Energy suppliers divided: Views clash on price cap implementation

Energy firms have expressed opposing views on the effectiveness and necessity of the price cap, with some advocating for its sustainability and others calling for fundamental regulatory reforms

The boss of Octopus, Greg Jackson, has expressed his support for the sustainability of the energy price cap in light of Ofgem’s financial resilience announcement.

Jackson believes that the price cap has been crucial in protecting consumers during the crisis and ensuring that the benefits of falling costs are passed on to customers.

Jackson urges Ofgem to resist any pressure to increase the price cap, especially considering the potential challenges that could arise during the upcoming winter.

Greg Jackson, Chief Executive Officer and Founder of Octopus Energy commented: “Ofgem’s price cap has been critical in protecting consumers in the crisis and ensuring falling costs get passed on to customers.

“The coming winter could still be challenging and we want Ofgem to keep the price cap as low as possible by resisting pressure to increase it.”

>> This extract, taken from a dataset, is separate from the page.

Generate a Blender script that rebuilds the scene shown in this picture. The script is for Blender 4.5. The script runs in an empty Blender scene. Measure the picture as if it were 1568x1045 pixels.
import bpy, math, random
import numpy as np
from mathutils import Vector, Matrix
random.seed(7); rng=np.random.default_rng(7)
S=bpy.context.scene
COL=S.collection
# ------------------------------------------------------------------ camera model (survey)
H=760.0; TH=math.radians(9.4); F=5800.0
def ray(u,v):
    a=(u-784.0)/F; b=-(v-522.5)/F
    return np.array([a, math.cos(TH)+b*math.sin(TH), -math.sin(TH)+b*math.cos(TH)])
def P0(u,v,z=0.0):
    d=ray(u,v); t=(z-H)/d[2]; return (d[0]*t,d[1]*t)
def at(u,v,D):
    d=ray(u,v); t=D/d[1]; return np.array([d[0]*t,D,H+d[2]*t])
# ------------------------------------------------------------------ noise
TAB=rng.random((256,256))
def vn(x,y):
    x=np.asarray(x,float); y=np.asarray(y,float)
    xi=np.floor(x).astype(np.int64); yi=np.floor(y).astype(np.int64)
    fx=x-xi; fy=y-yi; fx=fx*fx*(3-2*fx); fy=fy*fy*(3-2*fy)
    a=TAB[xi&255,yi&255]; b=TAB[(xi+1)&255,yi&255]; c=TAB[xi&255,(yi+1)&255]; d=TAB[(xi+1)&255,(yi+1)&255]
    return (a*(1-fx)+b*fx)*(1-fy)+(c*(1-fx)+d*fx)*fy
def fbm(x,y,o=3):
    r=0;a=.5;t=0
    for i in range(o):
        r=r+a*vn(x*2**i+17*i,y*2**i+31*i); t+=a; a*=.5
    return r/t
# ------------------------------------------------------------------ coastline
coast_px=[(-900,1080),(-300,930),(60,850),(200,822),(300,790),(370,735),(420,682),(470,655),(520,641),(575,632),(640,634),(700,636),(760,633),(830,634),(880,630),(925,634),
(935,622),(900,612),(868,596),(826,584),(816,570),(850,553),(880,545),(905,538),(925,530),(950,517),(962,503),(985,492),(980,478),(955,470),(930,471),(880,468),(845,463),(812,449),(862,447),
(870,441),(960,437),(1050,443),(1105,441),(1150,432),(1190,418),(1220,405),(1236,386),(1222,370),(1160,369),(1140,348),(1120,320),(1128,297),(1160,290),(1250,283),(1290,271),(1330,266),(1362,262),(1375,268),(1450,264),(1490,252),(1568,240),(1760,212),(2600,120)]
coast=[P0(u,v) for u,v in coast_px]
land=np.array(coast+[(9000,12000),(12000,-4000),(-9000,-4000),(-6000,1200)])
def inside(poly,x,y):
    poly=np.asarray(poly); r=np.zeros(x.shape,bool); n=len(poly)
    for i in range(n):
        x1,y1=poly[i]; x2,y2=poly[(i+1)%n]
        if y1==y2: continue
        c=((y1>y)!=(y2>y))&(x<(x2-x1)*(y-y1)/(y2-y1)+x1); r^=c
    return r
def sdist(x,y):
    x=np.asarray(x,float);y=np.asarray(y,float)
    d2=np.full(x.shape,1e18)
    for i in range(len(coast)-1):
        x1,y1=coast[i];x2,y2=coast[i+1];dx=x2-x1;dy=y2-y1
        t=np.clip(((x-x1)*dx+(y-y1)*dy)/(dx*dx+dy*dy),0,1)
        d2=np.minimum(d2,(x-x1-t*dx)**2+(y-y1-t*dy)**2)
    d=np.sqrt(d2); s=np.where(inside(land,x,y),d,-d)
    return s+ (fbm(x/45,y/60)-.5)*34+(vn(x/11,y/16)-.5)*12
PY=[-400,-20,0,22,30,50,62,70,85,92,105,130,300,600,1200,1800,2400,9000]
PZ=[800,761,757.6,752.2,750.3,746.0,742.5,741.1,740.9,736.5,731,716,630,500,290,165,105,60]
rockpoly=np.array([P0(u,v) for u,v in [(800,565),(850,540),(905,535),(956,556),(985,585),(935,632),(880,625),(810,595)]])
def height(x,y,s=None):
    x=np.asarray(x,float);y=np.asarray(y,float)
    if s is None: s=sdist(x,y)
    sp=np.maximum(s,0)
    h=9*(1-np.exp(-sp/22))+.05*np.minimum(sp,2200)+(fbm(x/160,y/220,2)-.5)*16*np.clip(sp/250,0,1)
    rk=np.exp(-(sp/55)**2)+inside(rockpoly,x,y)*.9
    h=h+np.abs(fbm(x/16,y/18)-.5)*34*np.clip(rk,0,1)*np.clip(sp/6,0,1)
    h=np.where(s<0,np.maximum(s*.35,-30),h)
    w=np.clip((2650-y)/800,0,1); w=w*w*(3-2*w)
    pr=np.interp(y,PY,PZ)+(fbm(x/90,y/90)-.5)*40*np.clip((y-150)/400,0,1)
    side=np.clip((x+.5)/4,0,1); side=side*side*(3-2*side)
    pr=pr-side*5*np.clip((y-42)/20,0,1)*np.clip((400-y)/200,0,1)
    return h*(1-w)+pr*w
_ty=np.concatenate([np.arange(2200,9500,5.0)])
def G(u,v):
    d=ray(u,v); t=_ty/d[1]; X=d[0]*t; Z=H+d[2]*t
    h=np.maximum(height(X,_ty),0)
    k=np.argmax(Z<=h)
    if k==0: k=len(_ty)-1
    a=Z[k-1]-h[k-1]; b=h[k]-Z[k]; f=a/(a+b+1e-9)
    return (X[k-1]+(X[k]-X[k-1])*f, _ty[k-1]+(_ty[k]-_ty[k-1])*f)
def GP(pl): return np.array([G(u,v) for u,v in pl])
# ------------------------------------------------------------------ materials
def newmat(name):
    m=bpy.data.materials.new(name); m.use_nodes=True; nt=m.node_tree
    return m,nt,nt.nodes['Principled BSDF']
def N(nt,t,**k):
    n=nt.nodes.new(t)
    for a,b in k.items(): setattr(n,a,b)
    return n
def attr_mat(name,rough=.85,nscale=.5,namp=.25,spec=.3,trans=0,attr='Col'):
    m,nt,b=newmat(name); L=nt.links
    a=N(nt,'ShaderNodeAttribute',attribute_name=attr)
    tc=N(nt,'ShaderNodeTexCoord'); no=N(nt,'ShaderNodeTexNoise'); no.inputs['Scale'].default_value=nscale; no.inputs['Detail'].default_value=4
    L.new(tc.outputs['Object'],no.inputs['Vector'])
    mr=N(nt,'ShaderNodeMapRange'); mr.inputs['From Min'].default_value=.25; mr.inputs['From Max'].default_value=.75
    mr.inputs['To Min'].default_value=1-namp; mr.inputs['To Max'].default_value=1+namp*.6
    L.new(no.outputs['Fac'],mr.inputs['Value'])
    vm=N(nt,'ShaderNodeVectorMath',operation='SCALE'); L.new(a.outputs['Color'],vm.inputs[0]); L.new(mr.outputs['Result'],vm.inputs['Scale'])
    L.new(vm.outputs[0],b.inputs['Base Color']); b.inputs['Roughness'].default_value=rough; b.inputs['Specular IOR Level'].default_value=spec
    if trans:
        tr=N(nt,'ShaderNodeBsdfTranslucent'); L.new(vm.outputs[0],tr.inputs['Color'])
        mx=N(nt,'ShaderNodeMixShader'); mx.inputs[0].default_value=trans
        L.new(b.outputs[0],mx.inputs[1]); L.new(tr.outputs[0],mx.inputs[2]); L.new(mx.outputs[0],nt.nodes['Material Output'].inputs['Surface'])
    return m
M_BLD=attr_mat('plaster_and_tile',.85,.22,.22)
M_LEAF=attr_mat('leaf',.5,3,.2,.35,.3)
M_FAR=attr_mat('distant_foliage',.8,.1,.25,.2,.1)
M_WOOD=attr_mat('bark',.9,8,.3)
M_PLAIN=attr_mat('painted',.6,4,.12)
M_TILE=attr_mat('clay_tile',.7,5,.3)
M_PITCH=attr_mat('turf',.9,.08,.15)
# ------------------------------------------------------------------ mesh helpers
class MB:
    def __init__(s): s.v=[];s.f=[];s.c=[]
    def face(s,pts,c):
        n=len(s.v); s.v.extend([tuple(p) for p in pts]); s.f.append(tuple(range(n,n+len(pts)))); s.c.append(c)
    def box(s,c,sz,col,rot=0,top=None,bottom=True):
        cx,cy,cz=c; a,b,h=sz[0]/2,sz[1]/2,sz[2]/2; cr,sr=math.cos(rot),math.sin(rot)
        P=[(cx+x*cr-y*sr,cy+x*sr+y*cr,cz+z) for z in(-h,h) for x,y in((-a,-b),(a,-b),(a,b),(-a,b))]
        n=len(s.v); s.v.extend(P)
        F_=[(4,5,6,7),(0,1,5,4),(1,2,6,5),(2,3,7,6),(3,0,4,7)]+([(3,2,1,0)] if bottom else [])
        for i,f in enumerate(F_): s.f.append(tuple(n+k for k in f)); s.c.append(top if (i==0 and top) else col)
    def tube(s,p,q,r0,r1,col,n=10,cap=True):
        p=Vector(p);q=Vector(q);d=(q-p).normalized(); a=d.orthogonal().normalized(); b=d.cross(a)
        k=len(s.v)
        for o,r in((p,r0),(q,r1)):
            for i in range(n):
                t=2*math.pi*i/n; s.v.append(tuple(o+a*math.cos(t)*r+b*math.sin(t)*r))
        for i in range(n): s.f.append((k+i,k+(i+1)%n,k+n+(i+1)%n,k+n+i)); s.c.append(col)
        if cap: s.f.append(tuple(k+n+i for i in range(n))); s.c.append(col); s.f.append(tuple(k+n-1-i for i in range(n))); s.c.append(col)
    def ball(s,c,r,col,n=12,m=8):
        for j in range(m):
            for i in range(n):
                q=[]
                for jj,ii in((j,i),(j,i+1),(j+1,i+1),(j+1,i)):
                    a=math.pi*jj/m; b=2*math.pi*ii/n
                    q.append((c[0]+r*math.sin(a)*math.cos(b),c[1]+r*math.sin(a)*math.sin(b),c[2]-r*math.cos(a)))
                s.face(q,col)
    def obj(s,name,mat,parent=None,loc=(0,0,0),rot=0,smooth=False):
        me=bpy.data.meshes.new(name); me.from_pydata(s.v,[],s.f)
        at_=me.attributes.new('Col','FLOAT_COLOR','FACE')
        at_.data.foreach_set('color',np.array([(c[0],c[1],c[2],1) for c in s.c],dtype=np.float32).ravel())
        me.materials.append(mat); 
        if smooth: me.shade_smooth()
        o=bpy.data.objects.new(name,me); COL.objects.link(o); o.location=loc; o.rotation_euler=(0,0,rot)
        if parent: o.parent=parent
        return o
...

On the other hand, Simon Oscroft, Co-Founder of So Energy, has called for fundamental regulatory reform of the retail market to address the current situation.

Oscroft argues that the existing price cap regime is “inadequate” and “inflexible”, making it difficult for remaining suppliers to offer competitively priced sustainable tariffs.

Simon Oscroft, Co-Founder of So Energy said: “Fundamental regulatory reform of the retail market is needed to reflect the new normal we now find ourselves in. The existing price cap regime is not fit for purpose.

“The price cap is too unwieldy and inflexible, making it harder for the suppliers left in the market to offer sustainably-priced competitive tariffs. There also needs to be permanent protection for those customers most in need.

“That’s why we are calling for a social tariff to protect the ~ten million customers on means-tested benefits.

“Alongside this, we need Ofgem’s ban on acquisition-only tariffs to remain in place. We need a fair market, and not a market that penalises customer loyalty, and incentivises suppliers to price cheap teaser tariffs at financially irresponsible levels.”